1 – Cet article est évidemment très simplifié. Dans la réalité, on n’envoie pas le numéro d’ordre de l’octet mais une valeur qui est la somme de ce numéro d’ordre et d’un nombre choisi au démarrage. De même, il existe de nombreuses optimisations de TCP qui modifient plus ou moins l’algorithme très simple présenté ici. Et l’accusé de réception contient en fait le numéro du prochain octet attendu, pas celui du dernier reçu.
2 – Là encore, l’évolution de l’Internet a compliqué les choses.
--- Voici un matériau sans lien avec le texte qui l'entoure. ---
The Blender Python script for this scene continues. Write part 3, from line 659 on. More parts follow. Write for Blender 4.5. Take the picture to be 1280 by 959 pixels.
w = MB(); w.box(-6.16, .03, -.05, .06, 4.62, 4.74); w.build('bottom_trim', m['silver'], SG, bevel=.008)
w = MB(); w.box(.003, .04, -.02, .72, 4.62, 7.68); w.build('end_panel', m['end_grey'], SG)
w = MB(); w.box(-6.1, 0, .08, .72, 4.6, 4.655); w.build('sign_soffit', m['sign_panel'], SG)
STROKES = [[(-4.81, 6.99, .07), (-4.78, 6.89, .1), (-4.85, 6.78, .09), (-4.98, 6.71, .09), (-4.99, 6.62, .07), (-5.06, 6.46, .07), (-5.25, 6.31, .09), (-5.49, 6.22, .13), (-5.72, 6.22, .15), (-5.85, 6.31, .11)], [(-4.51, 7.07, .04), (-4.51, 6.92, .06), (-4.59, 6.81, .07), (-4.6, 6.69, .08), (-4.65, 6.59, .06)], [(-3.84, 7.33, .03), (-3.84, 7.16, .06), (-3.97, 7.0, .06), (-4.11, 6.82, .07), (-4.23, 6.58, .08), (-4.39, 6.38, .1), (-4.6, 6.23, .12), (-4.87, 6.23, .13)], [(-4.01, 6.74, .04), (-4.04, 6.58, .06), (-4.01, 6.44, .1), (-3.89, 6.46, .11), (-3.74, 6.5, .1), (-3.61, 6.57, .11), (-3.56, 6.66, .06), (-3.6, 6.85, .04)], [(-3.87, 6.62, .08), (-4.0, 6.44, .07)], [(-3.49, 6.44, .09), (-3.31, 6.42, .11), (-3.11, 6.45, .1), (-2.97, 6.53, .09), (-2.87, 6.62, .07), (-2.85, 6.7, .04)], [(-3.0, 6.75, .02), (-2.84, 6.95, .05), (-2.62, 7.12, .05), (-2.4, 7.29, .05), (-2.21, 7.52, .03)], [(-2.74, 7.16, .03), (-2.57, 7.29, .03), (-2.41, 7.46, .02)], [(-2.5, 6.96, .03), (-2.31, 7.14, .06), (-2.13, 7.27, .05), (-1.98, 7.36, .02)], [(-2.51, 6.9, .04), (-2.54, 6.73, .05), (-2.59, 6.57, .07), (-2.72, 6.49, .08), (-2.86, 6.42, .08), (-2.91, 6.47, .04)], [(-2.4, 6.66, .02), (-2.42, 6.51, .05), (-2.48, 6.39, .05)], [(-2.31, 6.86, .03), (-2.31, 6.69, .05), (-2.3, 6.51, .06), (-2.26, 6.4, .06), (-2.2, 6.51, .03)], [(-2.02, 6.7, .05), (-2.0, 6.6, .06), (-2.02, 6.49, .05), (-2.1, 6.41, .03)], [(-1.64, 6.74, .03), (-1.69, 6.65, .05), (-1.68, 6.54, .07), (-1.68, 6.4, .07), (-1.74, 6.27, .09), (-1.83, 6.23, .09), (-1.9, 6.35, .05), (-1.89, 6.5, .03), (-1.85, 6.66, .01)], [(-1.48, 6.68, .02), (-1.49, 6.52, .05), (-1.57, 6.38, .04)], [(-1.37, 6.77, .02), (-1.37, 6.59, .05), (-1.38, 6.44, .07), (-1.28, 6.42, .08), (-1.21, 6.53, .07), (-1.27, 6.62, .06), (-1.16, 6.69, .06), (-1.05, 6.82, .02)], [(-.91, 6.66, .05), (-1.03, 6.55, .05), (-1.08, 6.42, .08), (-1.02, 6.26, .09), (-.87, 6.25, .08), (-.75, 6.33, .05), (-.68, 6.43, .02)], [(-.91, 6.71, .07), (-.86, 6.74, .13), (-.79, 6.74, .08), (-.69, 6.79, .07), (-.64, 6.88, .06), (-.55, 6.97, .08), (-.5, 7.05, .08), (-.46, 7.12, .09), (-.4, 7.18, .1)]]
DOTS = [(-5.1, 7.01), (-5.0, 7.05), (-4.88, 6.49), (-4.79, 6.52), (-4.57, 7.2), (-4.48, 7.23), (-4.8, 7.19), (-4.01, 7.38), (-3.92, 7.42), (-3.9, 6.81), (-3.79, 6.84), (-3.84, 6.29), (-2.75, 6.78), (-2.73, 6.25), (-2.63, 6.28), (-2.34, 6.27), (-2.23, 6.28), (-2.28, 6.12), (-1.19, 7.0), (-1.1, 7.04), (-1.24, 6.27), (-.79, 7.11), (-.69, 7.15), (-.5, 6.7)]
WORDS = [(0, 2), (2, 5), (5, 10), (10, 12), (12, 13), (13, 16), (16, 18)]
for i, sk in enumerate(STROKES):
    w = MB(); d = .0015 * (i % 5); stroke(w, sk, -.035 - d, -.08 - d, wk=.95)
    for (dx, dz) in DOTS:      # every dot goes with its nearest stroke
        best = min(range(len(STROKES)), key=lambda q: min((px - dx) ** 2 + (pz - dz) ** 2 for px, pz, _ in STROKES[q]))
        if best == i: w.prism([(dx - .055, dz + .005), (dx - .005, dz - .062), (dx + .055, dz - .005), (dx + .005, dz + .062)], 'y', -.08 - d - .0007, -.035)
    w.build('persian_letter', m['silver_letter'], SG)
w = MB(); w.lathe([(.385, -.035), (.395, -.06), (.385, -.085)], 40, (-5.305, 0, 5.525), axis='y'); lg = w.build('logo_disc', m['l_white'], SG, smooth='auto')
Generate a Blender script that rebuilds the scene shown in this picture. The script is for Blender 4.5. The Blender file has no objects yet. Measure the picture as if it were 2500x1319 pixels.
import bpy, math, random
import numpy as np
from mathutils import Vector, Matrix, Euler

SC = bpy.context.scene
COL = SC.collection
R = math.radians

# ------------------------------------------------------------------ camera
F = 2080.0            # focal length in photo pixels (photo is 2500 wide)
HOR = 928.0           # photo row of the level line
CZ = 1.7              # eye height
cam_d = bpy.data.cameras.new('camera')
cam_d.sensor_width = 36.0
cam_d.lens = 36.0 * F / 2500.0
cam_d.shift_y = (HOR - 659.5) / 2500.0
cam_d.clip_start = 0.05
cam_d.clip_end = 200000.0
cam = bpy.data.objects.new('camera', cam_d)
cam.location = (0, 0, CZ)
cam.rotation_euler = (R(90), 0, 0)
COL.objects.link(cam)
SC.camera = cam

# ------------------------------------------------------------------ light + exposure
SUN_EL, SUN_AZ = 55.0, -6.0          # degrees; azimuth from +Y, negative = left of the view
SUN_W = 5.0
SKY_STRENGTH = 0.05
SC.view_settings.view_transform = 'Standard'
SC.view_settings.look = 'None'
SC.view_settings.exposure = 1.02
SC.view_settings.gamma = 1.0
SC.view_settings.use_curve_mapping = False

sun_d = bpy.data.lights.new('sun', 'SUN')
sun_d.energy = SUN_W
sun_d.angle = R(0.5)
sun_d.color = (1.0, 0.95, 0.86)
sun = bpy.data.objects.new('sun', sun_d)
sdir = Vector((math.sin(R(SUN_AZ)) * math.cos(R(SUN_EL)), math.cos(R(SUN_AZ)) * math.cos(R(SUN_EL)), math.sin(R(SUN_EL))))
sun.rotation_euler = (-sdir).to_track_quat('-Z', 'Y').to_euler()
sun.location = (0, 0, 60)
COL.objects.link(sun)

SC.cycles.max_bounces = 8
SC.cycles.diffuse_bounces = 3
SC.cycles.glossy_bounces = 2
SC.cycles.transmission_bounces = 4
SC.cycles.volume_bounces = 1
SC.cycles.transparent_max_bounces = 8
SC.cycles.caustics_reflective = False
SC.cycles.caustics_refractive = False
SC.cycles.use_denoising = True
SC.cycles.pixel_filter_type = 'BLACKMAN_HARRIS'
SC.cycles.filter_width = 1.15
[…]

Le routeur le plus proche de vous, la « box » de votre opérateur, fait des opérations plus complexes et ne se contente pas, hélas, de passer les paquets IP le plus vite possible.
3 – Cet acronyme avait autrefois une signification, mais son usage a évolué et la signification a changé. Notez d’ailleurs que c’est la même chose pour QUIC.
4 – Avant cela, IP et TCP étaient fusionnés dans un protocole unique. Les années 1980-1981 ont vu la séparation de ces deux protocoles.
5 – C’est un domaine de recherche très actif, avec de nombreux articles scientifiques publiés.